Woven through the voting rights debate are issues of race, primarily because the district has traditionally had a majority African-American population. Though the demographics have shifted over the last few decades, Census Bureau data show that the district’s African-American population still holds at 55 percent.
Given this layer in the tensions, some supporters of more rights for D.C. said the budget negotiations have made them feel some sense of betrayal from Obama, the first African-American president.
“As a senator, he was a supporter and a co-sponsor of the D.C. Voting Rights Act and made several positive statements, but once he became president we figured that our best work and our best hope was in front of us,” said Eugene Dewitt Kinlow, public affairs director for DC Vote.
“Through the first year and through careful prodding and messaging, we urged him to step up and the White House was silent,” added Kinlow, who was among the first group of people to be arrested along with the mayor on Monday. “Then, we found out that we went from being treated as a second-class citizen to being at the back of the bus to being thrown under the bus, and that was what made people come together Monday and decide we really just have to show the world that we deserve democracy.”

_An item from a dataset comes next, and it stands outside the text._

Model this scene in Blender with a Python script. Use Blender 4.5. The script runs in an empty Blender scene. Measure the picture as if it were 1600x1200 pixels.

White House Press Secretary Jay Carney has said that Obama is a supporter of “home rule” for the district, but also has said that the budget negotiations involved tough choices and that the president did not get everything he would have liked to have seen.
In the meantime, those in the district angered over the developments say they will keep pushing. Today, Gray is scheduled to take part in a midday protest on Capitol Hill.
“I don’t see how America can deal with this kind of hypocrisy,” the mayor said. “We support the changes in Egypt, we are the world’s conscience when it comes to democracy, except it doesn’t seem to include the nation’s capital.”